In my experimentation with this tool I used to confirm that this new headless browser Googlebot seems to accept and store cookies, and send them back to your server too (as well as referrer headers).

The Setup

I started by creating a simple javascript script to check for the navigator.cookieEnabled JS property, which I then visited in the new WMTs tool:

google_cookies_js

So now the trick was to check whether Google would really store and return this cookie. I ended up settling on a simple setup with a PHP script that set a cookie and output an page containing an iframe, the document in that iframe was a second script which output the HTTP headers Google sent with the request:

google_header

You can see that sure enough Googlebot sends back a Cookie header with the value I had set in the ‘outer’ script.
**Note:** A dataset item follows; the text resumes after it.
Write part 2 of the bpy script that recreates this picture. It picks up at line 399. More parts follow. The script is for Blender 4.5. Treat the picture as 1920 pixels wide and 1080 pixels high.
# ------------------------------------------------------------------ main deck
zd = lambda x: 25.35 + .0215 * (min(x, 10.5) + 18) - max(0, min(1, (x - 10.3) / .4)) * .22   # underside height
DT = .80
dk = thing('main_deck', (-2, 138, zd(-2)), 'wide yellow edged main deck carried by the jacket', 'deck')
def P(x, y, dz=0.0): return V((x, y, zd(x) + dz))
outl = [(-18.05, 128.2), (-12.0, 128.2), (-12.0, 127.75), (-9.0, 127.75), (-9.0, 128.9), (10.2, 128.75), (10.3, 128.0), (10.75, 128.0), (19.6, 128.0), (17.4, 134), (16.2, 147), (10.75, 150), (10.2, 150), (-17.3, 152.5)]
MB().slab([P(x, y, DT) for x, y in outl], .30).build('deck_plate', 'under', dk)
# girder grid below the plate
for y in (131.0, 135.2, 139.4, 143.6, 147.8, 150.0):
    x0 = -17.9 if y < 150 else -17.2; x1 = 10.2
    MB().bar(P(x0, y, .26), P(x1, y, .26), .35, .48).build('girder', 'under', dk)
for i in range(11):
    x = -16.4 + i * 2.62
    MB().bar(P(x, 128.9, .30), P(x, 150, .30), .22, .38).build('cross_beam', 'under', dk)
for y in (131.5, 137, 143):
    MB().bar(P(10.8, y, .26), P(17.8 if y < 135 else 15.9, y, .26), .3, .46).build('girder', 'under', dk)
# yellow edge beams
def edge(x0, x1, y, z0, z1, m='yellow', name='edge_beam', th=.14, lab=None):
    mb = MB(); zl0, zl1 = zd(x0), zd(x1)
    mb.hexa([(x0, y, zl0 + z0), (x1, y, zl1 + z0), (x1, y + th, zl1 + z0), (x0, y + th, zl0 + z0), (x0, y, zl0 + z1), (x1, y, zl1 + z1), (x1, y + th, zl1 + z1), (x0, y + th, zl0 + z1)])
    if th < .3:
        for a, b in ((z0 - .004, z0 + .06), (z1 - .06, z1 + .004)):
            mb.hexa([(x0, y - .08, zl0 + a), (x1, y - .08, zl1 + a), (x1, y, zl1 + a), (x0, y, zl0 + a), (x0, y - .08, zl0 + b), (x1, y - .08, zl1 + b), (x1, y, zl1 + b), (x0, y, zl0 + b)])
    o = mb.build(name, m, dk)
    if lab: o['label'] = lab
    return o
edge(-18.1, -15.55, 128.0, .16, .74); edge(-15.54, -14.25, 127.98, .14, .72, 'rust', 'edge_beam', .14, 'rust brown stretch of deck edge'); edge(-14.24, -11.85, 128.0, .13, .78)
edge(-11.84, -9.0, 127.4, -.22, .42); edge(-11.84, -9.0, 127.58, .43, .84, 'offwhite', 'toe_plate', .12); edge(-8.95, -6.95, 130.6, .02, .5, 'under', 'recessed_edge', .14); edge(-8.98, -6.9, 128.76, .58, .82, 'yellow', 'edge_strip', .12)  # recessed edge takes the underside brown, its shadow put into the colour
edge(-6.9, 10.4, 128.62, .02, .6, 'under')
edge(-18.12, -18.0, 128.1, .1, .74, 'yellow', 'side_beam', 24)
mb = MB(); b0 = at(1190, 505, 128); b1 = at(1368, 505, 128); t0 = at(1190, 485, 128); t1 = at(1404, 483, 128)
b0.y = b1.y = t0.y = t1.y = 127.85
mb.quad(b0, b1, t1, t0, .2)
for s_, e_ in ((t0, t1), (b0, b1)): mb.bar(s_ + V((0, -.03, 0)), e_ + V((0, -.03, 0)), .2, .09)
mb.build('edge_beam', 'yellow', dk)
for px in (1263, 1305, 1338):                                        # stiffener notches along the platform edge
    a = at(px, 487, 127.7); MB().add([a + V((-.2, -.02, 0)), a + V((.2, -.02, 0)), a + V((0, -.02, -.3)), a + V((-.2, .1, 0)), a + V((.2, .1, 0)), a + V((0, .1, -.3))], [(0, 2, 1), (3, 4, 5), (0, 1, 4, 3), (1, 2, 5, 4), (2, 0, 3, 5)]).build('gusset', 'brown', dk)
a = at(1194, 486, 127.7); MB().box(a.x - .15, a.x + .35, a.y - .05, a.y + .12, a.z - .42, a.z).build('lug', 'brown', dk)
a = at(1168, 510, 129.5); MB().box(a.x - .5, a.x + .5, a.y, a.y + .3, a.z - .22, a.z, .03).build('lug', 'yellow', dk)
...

It sends a Referrer header too.

What does this mean?!

So far it is too early to tell. Google doesn’t keep the cookies between runs of the tool, so it really depends how they treat things when actively crawling pages. If crawling multiple pages like a single run of the tool then we should see cookie affected results appearing in the index, but it might be that Google crawls each page separately in a different ‘session’ and then this won’t change very much.